__Given instruction__
Quote the listing below in full and exactly as written, but omit every picture.

__Given records__
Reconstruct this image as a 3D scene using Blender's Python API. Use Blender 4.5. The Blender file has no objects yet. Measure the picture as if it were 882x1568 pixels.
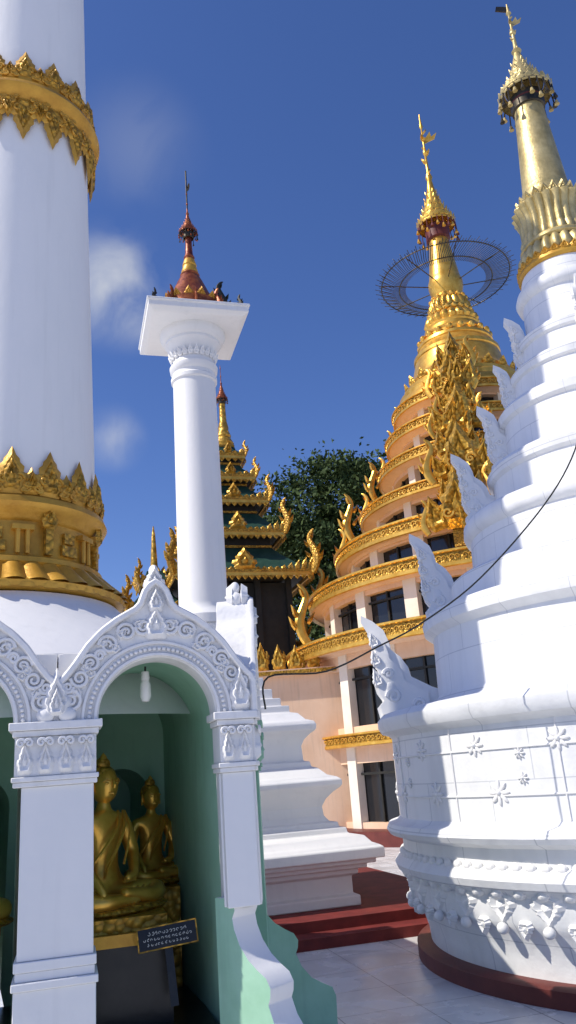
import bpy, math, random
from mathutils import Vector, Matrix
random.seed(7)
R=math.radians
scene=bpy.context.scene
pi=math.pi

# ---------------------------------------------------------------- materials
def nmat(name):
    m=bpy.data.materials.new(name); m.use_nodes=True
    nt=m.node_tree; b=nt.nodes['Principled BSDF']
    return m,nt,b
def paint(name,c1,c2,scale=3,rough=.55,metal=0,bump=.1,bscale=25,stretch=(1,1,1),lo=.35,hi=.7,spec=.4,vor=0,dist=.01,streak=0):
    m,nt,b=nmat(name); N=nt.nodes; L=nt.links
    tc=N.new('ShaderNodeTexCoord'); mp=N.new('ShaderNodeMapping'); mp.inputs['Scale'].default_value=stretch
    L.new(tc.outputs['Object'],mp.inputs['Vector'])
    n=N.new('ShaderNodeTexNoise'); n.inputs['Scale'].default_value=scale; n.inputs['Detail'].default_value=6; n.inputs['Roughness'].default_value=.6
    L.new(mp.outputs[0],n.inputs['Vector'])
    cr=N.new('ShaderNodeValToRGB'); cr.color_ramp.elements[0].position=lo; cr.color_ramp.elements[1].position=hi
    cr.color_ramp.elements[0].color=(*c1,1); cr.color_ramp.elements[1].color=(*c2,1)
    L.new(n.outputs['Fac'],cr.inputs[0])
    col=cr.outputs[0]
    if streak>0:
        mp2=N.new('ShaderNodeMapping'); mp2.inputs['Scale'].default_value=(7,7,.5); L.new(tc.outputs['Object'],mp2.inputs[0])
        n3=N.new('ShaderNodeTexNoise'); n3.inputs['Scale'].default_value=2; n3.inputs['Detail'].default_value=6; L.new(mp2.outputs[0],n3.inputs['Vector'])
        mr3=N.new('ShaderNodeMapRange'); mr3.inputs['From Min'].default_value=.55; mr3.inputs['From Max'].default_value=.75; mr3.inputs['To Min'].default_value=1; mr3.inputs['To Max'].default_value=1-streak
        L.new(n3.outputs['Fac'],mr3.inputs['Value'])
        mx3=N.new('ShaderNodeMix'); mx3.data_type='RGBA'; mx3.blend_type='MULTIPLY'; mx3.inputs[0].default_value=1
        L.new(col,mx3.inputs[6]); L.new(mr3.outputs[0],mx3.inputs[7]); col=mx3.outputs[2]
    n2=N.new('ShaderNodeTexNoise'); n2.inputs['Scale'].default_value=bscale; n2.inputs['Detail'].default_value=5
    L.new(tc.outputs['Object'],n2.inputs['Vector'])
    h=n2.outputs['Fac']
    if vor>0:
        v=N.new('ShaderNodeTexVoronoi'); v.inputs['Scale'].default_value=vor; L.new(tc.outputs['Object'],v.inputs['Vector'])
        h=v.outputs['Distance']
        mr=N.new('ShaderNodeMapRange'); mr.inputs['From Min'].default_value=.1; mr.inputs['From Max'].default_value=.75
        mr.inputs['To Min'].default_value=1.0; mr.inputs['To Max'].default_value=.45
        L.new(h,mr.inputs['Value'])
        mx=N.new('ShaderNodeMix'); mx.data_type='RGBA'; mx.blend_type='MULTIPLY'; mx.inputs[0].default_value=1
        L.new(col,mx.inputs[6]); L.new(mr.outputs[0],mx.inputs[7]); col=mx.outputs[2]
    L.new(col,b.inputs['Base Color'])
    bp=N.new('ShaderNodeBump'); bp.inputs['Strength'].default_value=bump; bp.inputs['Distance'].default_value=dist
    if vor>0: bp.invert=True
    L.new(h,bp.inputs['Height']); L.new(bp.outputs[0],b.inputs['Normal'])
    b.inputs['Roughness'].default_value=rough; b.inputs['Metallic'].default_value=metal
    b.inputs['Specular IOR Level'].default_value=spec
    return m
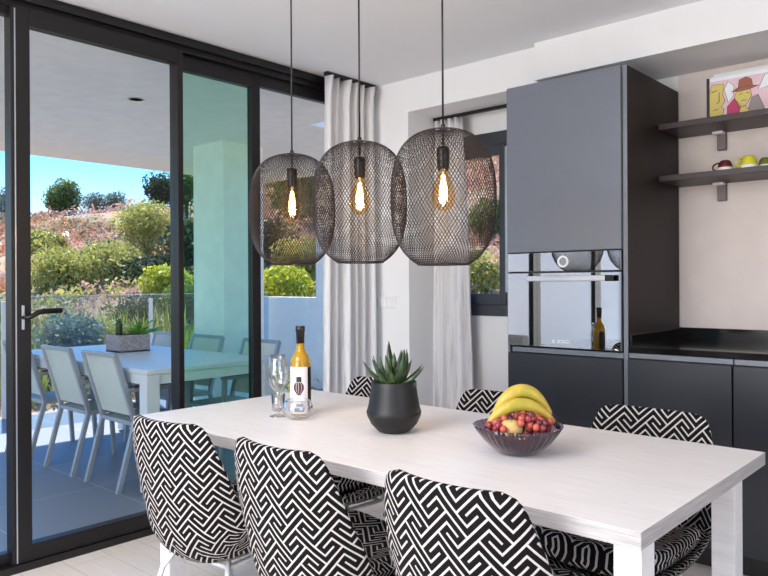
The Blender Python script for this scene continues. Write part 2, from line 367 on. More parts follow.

__Solved exercise__
Reconstruct this image as a 3D scene using Blender's Python API. Use Blender 4.5. The Blender file has no objects yet. Measure the picture as if it were 882x1568 pixels.
import bpy, math, random
from mathutils import Vector, Matrix
random.seed(7)
R=math.radians
scene=bpy.context.scene
pi=math.pi

# ---------------------------------------------------------------- materials
def nmat(name):
    m=bpy.data.materials.new(name); m.use_nodes=True
    nt=m.node_tree; b=nt.nodes['Principled BSDF']
    return m,nt,b
def paint(name,c1,c2,scale=3,rough=.55,metal=0,bump=.1,bscale=25,stretch=(1,1,1),lo=.35,hi=.7,spec=.4,vor=0,dist=.01,streak=0):
    m,nt,b=nmat(name); N=nt.nodes; L=nt.links
    tc=N.new('ShaderNodeTexCoord'); mp=N.new('ShaderNodeMapping'); mp.inputs['Scale'].default_value=stretch
    L.new(tc.outputs['Object'],mp.inputs['Vector'])
    n=N.new('ShaderNodeTexNoise'); n.inputs['Scale'].default_value=scale; n.inputs['Detail'].default_value=6; n.inputs['Roughness'].default_value=.6
    L.new(mp.outputs[0],n.inputs['Vector'])
    cr=N.new('ShaderNodeValToRGB'); cr.color_ramp.elements[0].position=lo; cr.color_ramp.elements[1].position=hi
    cr.color_ramp.elements[0].color=(*c1,1); cr.color_ramp.elements[1].color=(*c2,1)
    L.new(n.outputs['Fac'],cr.inputs[0])
    col=cr.outputs[0]
    if streak>0:
        mp2=N.new('ShaderNodeMapping'); mp2.inputs['Scale'].default_value=(7,7,.5); L.new(tc.outputs['Object'],mp2.inputs[0])
        n3=N.new('ShaderNodeTexNoise'); n3.inputs['Scale'].default_value=2; n3.inputs['Detail'].default_value=6; L.new(mp2.outputs[0],n3.inputs['Vector'])
        mr3=N.new('ShaderNodeMapRange'); mr3.inputs['From Min'].default_value=.55; mr3.inputs['From Max'].default_value=.75; mr3.inputs['To Min'].default_value=1; mr3.inputs['To Max'].default_value=1-streak
        L.new(n3.outputs['Fac'],mr3.inputs['Value'])
        mx3=N.new('ShaderNodeMix'); mx3.data_type='RGBA'; mx3.blend_type='MULTIPLY'; mx3.inputs[0].default_value=1
        L.new(col,mx3.inputs[6]); L.new(mr3.outputs[0],mx3.inputs[7]); col=mx3.outputs[2]
    n2=N.new('ShaderNodeTexNoise'); n2.inputs['Scale'].default_value=bscale; n2.inputs['Detail'].default_value=5
    L.new(tc.outputs['Object'],n2.inputs['Vector'])
    h=n2.outputs['Fac']
    if vor>0:
        v=N.new('ShaderNodeTexVoronoi'); v.inputs['Scale'].default_value=vor; L.new(tc.outputs['Object'],v.inputs['Vector'])
        h=v.outputs['Distance']
        mr=N.new('ShaderNodeMapRange'); mr.inputs['From Min'].default_value=.1; mr.inputs['From Max'].default_value=.75
        mr.inputs['To Min'].default_value=1.0; mr.inputs['To Max'].default_value=.45
        L.new(h,mr.inputs['Value'])
        mx=N.new('ShaderNodeMix'); mx.data_type='RGBA'; mx.blend_type='MULTIPLY'; mx.inputs[0].default_value=1
        L.new(col,mx.inputs[6]); L.new(mr.outputs[0],mx.inputs[7]); col=mx.outputs[2]
    L.new(col,b.inputs['Base Color'])
    bp=N.new('ShaderNodeBump'); bp.inputs['Strength'].default_value=bump; bp.inputs['Distance'].default_value=dist
    if vor>0: bp.invert=True
    L.new(h,bp.inputs['Height']); L.new(bp.outputs[0],b.inputs['Normal'])
    b.inputs['Roughness'].default_value=rough; b.inputs['Metallic'].default_value=metal
    b.inputs['Specular IOR Level'].default_value=spec
    return m
The Blender Python script for this scene continues. Write part 2, from line 367 on. More parts follow.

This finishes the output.